例年のことだが、雑誌や新聞社が選ぶ年間映画ベストテンが出揃った。以前にも書いたが、ベストテンは無意味、むしろ百害あって一利なし、そう思っている。これだけ映画がインフレ化してくると尚更だ。(詳しくは繰り返さないが、偏った結果だけが一人歩きする危うさはもっと指摘されてしかるべきだろう。)
それでも根がスケベーだから、どんな映画が選ばれているのか気になって覗き見する。そして驚いた。その後なるほどなと納得した。
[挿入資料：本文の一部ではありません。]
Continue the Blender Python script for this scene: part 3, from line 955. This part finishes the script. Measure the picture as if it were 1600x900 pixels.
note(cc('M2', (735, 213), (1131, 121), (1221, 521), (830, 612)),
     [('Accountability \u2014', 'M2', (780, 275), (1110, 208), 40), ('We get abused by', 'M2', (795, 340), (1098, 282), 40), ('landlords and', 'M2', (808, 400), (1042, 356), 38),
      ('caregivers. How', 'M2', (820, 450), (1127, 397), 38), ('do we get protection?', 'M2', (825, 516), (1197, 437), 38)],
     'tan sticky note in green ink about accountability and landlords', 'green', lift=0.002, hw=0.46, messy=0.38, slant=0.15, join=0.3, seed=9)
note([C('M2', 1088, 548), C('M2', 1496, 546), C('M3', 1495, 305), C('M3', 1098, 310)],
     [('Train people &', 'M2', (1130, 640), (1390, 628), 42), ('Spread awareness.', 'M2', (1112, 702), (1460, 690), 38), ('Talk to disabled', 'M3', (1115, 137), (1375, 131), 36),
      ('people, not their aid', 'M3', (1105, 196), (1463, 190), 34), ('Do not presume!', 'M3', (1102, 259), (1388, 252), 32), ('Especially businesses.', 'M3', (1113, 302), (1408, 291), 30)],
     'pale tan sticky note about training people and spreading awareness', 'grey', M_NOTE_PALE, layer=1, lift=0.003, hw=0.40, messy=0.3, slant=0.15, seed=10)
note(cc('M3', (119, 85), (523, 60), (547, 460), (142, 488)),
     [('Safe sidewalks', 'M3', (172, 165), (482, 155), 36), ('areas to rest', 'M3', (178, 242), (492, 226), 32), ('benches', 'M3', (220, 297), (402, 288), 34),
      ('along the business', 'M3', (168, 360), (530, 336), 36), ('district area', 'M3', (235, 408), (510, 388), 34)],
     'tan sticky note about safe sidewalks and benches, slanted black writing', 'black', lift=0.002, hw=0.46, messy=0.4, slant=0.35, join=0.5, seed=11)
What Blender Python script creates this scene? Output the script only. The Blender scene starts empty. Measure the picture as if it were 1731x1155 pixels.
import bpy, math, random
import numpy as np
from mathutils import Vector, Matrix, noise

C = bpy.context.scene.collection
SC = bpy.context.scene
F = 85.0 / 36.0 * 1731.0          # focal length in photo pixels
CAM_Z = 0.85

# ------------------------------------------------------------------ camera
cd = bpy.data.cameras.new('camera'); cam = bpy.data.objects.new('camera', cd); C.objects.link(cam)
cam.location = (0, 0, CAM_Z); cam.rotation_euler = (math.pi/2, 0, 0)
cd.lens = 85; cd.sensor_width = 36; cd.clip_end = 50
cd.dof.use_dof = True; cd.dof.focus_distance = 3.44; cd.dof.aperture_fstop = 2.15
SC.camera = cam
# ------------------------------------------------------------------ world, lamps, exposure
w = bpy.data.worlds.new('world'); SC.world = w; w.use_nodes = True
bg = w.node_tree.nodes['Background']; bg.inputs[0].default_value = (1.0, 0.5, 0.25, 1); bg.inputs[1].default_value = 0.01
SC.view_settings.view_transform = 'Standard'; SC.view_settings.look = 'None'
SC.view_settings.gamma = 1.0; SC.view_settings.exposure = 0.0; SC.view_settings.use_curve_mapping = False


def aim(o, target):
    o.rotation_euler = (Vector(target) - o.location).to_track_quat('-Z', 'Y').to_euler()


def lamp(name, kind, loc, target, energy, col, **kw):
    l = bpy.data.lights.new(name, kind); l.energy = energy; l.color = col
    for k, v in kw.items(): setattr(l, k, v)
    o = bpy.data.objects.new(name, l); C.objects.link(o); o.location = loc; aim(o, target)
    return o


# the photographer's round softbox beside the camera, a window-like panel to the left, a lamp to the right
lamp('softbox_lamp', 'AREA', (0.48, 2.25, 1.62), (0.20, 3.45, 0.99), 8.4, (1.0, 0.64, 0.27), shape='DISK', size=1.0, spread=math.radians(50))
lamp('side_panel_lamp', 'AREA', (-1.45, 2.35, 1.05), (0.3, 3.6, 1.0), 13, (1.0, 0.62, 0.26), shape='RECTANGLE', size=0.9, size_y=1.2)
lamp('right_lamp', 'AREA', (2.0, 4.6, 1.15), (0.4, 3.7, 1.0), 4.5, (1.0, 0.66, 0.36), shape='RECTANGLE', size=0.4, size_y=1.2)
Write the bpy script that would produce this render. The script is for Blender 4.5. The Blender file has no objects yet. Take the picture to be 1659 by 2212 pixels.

映画を観るプロ・専門家を自認する批評家・評論家が選んだベストワン映画が、読者のベストテンでは選外、やっとこさ22位というランキングだった。(どの映画、どのベストテンかは、ご興味のある方は各自で心当たりに当たるべし)いわゆるクロウト受け・専門家好みというやつだ。アート系の芸術映画、深遠なテーマに挑んだ問題作・意欲作については、専門家としては一応目配せして選んでおかなくっちゃカッコがつかないよね、映画はブラボーというほどではないが、悪くはない、いやとてもよく出来ている。わかりやすいし‥そんな気分というか圧力が働いた結果のベストワンだろうか。
一方、観客の方はもっと正直だった。何時上映したのか知らないし、規模も小さく期間も短くて見逃してるし‥。観たけど、良心作であることは認めるが観て面白い映画ではなかったしなぁ‥。
「わかりやすい難解さ」が専門家には受け入れられ、観客には敬遠された結果だと「裏読み」してしまった。
クロウトの評論家もシロウトの観客も有無を言わさぬ迫力で串刺しするような映画はもはや望むべくもないのだろうか。